- [EXERCISE AIM] Give the number of lines that contain the string "from", please, and nothing else.
____________
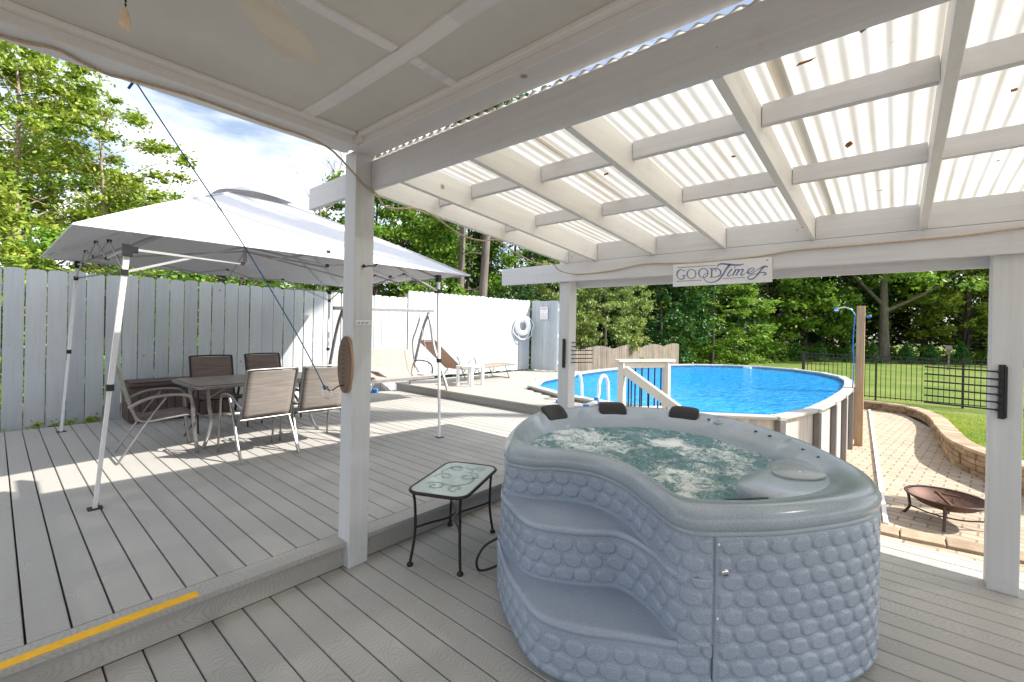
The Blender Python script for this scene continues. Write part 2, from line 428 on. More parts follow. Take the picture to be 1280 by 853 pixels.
def pool_water():
    t=NT('pool_water'); c=t.coord()
    n1=t.noise(t.coord(rot=(0,0,R(30)),scale=(1,2.2,1)),2.6,5,.62,.8); n2=t.noise(c,11,3,.6,.5)
    h=t.math('ADD',n1,t.math('MULTIPLY',n2,.35))
    nrm=t.bump(h,.7,.08)
    gl=t.n('ShaderNodeBsdfGlossy',Color=(1,1,1,1),Roughness=.03,Normal=nrm)
    tp=t.n('ShaderNodeBsdfTransparent',Color=(.22,.80,1,1))
    fr=t.n('ShaderNodeFresnel',IOR=1.33,Normal=nrm)
    rp1=t.noise(t.coord(rot=(0,0,R(25)),scale=(1,2.4,1)),5.5,5,.7,1.0)
    sc_=t.ramp(rp1,[(.30,(.0,.22,.66)),(.5,(.0,.40,.88)),(.70,(.10,.70,1.))])  # ripple highlights painted into the water's body colour
    df=t.pbr(sc_,.15,nrm,0,.5)
    body=t.n('ShaderNodeMixShader',i0=.62,i1=tp.outputs[0],i2=df.outputs[0])
    return t.done(t.n('ShaderNodeMixShader',i0=t.math('MULTIPLY',fr.outputs[0],.38),i1=body.outputs[0],i2=gl.outputs[0]))
M['pool_water']=pool_water()
def liner():
    t=NT('pool_liner'); c=t.coord()
    n0=t.n('ShaderNodeTexVoronoi',_feature='DISTANCE_TO_EDGE',Vector=t.n('ShaderNodeVectorMath',_operation='ADD',i0=c,i1=t.n('ShaderNodeTexNoise',Vector=c,Scale=2.2,Detail=2).outputs['Color']).outputs[0],Scale=3.2).outputs['Distance']
    n1=t.noise(c,3.5,4,.65,1.)
    col=t.ramp(n0,[(.0,(.40,.92,1.)),(.08,(.10,.66,1.)),(.4,(.03,.52,1.))])  # caustic light lines painted into the liner colour as a print
    col=t.mix(t.math('MULTIPLY',n1,.4),col,(.01,.45,.95))
    return t.done(t.pbr(col,.5,None,0,.3))
M['liner']=liner()
def tileband():
    t=NT('pool_tile_band')
    uv=t.n('ShaderNodeUVMap',_uv_map='UVMap').outputs[0]
    ch=t.n('ShaderNodeTexBrick',Vector=uv,Color1=(.06,.33,.55,1),Color2=(.42,.66,.66,1),Mortar=(.60,.72,.66,1),Scale=1.)
    ch.inputs['Mortar Size'].default_value=.012; ch.inputs['Brick Width'].default_value=.11; ch.inputs['Row Height'].default_value=.075
    return t.done(t.pbr(ch.outputs['Color'],.4))
M['tileband']=tileband()
def poolwall():
    t=NT('pool_wall'); 
    uv=t.n('ShaderNodeUVMap',_uv_map='UVMap').outputs[0]
    mp=t.n('ShaderNodeMapping',Vector=uv,Scale=(14,.8,1)).outputs[0]
    n=t.noise(mp,1,4,.6)
    col=t.ramp(n,[(.35,(.40,.36,.31)),(.65,(.66,.62,.56))])
    return t.done(t.pbr(col,.5))
M['poolwall']=poolwall()
M['poolrail']=simple('pool_rail',(.43,.415,.39),.45,0,.06,5)
M['poolpost']=simple('pool_upright',(.16,.15,.145),.5,0,.12,5)
def glass_table():
    t=NT('patterned_glass'); c=t.coord()
    n=t.noise(t.coord(),90,3,.6)
    p=t.pbr((.78,.86,.85),.12,t.bump(n,.25,.002),0,.6)
    tp=t.n('ShaderNodeBsdfTransparent',Color=(.78,.90,.88,1))
    return t.done(t.n('ShaderNodeMixShader',i0=.30,i1=p.outputs[0],i2=tp.outputs[0]))
M['glass']=glass_table()
M['glass_dark']=simple('scroll_etching',(.24,.36,.37),.3,0,.15,30)
def tiles():
    t=NT('table_tiles'); c=t.coord()
    n=t.noise(t.coord(scale=(3,14,1)),1.4,5,.7)
    col=t.ramp(n,[(.3,(.20,.15,.115)),(.7,(.40,.33,.27))])
    br=t.n('ShaderNodeTexBrick',Vector=c,Scale=1.,Color1=(1,1,1,1),Color2=(.9,.9,.9,1),Mortar=(.25,.2,.17,1),_offset=0.)
    br.inputs['Mortar Size'].default_value=.006; br.inputs['Brick Width'].default_value=.38; br.inputs['Row Height'].default_value=.42
    col=t.mix(1.,col,br.outputs['Color'],'MULTIPLY')
    return t.done(t.pbr(col,.32,t.bump(n,.1,.003)))
M['tiles']=tiles()
M['ash']=simple('rusty_bowl',(.10,.045,.028),.6,.4,.45,9,.3)
M['ironrust']=simple('fire_pit_iron',(.07,.05,.045),.5,.5,.3,22,.1,.5,(.19,.075,.035))
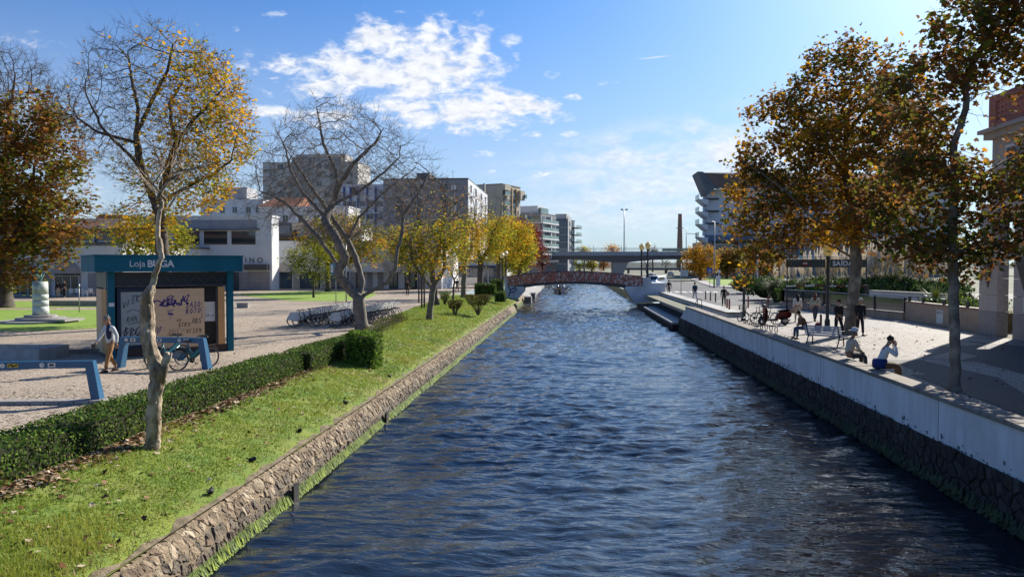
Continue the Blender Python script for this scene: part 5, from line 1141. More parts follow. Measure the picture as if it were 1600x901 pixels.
for k, (px, cy, rx, ry) in enumerate([(913, 388, 10, 7), (957, 386, 13, 7), (1020, 391, 10, 5), (1130, 388, 16, 6), (1085, 391, 14, 4)]):
    Y = 420; bz = P(px, cy, Y); bb = (bz.x, Y, 0); R_ = rx * Y / F
    tree('distant_tree', ('yellowish tree top above the overpass left of the lamp mast', 'gold tree top above the overpass just left of the tall lamp mast', 'grey tree top above the overpass right of the lamp mast', 'dark tree top above the overpass beside the balconied block', 'pale tree top above the overpass beneath the chimney')[k], 'tree', [(None, [bb, (bz.x, Y, bz.z - 2)])], [(bz.x, Y, bz.z - 1, R_, R_, ry * Y / F)], 90 + k, .4, BARK_D, ((GOLD, LIME), (GOLD, AMBER), (OLIVE, BROWN), (DGREEN, OLIVE), (DGREEN, BROWN))[k], 500, 1.1, LEAF_S, natt=100, step=1.4, infl=12, kill=2.6, twigs=1, twiglen=1.2, cluster=1.1, leaf_r=.1)
# ------------------------------------------------------------------ hedges, shrubs, grass, fallen leaves
HG = (leafm('hedge_leaf', (.075, .135, .022), .28), leafm('hedge_leaf_light', (.15, .23, .035), .32), leafm('hedge_leaf_deep', (.035, .07, .015), .2), leafm('hedge_leaf_bronze', (.12, .09, .02), .25))
HCORE = M('hedge_inner_shade', (.02, .026, .01), (.03, .024, .012), 12, 1, .8, 40)  # near-black core: the shade between the leaves is put into its colour
def small_leaf(mb, p, n, size, rng, mi):
    a = Vector((rng.gauss(0, 1), rng.gauss(0, 1), rng.gauss(0, 1))).normalized(); d = (n * rng.uniform(.4, 1.1) + a).normalized(); s = d.cross(a).normalized() * size * .42; o = len(mb.v)
    for q in (p, p + d * size * .5 + s, p + d * size, p + d * size * .5 - s): mb.v.append((q.x, q.y, q.z))
    mb.f.append((o, o + 1, o + 2, o + 3)); mb.m.append(mi); mb.sm.append(False)
def hedge(name, label, pts, w, h, dens, size, seed, mats=HG, weights=(4, 2, 3, .6), group=None, rough=.05, under=.04, solid=True):
    """pts: ground points of the middle line"""
    rng = random.Random(seed); t = thing(name, label, 'hedge', pts[0], 0, group); o = Vector(pts[0]); core = MB(); lv = MB()
    P_ = [Vector(p) - o for p in pts]
    def bul(p): return rough * 1.6 * noise.noise(Vector(((p.x + o.x) * 1.1, (p.y + o.y) * 1.1, p.z * 1.5)))
    for a, b in zip(P_, P_[1:]):
        d = (b - a); L = d.length; d.normalize(); s = Vector((-d.y, d.x, 0)).normalized()
        if not solid:
            for k in range(int(L * 26)):
                q = a + d * rng.uniform(0, L) + s * rng.gauss(0, w * .2); core.tube([q, q + Vector((rng.gauss(0, .06), rng.gauss(0, .06), h * .5)), q + Vector((rng.gauss(0, .14), rng.gauss(0, .14), h * rng.uniform(.75, 1)))], [.01, .008, .004], 3, cap=False)
        else: core.beam(a + Vector((0, 0, h * .47)) + d * .02, b + Vector((0, 0, h * .47)) - d * .02, w - .14, h * .86 - .04)
        N_ = int(dens * L * (w + 2 * h))
        for k in range(N_):
            u = rng.uniform(0, L); v = rng.uniform(0, w + 2 * h)
            if v < h: off = -w / 2; z = v; n = -s
            elif v < h + w: off = v - h - w / 2; z = h; n = Vector((0, 0, 1))
            else: off = w / 2; z = v - h - w; n = s
            z = max(under, z); c = a + d * u + s * off + Vector((0, 0, z)); bb = bul(c); c += n * (bb + rng.uniform(-.06, .02))
            if n.z < .5 and z > h - .1: c -= n * (.08 - (h - z)) * .6
            small_leaf(lv, c, n, size * rng.uniform(.7, 1.3), rng, rng.choices(range(len(mats)), weights[:len(mats)])[0])
    for (e, sg, q) in ((P_[0], -1, P_[1]), (P_[-1], 1, P_[-2])):
        d = (e - q).normalized(); s = Vector((-d.y, d.x, 0))
        for k in range(int(dens * w * h)):
            c = e + s * rng.uniform(-w / 2, w / 2) + Vector((0, 0, rng.uniform(under, h))) + d * rng.uniform(-.06, .04); small_leaf(lv, c, d, size * rng.uniform(.7, 1.3), rng, rng.choices(range(len(mats)), weights[:len(mats)])[0])
    core.build('foliage_core', HCORE if solid else BARK_D, t, kind='stuff'); lv.build('foliage', mats, t, kind='stuff'); return t
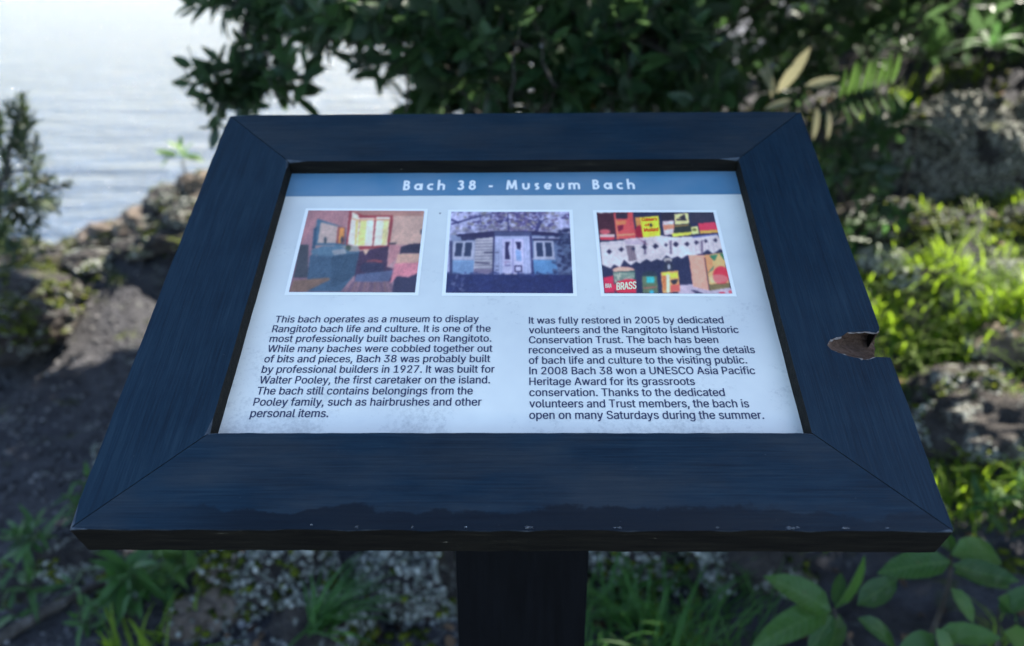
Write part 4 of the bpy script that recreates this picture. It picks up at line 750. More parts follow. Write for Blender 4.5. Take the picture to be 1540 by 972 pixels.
____________
- [EXERCISE RESULT] 2